MH370 analysts meet in France

Source:AFP Published: 2015-8-4 0:03:05

Work to identify washed-up wing part to start Wednesday


Malaysian aviation experts met French officials Monday to coordinate the investigation into missing flight MH370, days after the discovery of a washed-up plane part offered fresh hopes of solving the mystery.

The Malaysian team arrived at the Palais de Justice in Paris shortly before 1200 GMT to meet with a French judge, a group of experts and police charged with the investigation.

They were due to release a statement after the meeting.

France is leading the current phase of the investigation after a two-meter-long flaperon, already confirmed to be part of a Boeing 777, surfaced last week on the French Indian Ocean island of Reunion.

Technical experts, including from US aerospace giant Boeing, will begin examining the wing component Wednesday, which is likely to have come from the doomed Malaysia Airlines flight as no other such plane is known to have crashed in the area.

Mauritius said it would do all it can to search for more debris after Malaysia appealed to islands near Reunion to hunt for clues.

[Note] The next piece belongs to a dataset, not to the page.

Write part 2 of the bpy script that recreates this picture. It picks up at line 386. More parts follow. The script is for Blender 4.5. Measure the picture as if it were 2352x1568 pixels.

In one of the most baffling mysteries in aviation history, MH370 inexplicably veered off course in March 2014 and disappeared from radars, sparking a colossal hunt that has until now proved fruitless.

In January, Malaysian authorities declared all 239 people on board MH370 presumed dead.

The wing part will undergo physical and chemical analysis in the southern French city of Toulouse in a bid to prove beyond doubt that the flaperon once belonged to MH370.

It will be examined with an electron microscope "that can magnify up to 10,000 times" to try to understand how it was damaged, said Pierre Bascary, former director of tests at France's General Directorate for Armaments.

Howwever, experts have warned grieving families not to expect startling revelations from a single part. "We shouldn't expect miracles from this analysis," said Jean-Paul Troadec, former head of France's BEA civil flight authority.

In order to provide clues on what happened to the aircraft, "the part would need to be at the center of the accident and the chances are fairly small," he noted.

Meanwhile, more than 9,000 kilometers away, locals on Reunion were scouring beaches for more debris.

On Sunday, there was a frenzy of speculation over what locals believed to be a plane door, but which authorities quickly identified as part of a domestic ladder.

Also on Sunday, Reunion police collected a mangled piece of metal with Chinese characters and attached to what appeared to be a leather-covered handle, sparking more frenzied speculation. However, Chinese Internet users suggested it may simply be a kettle.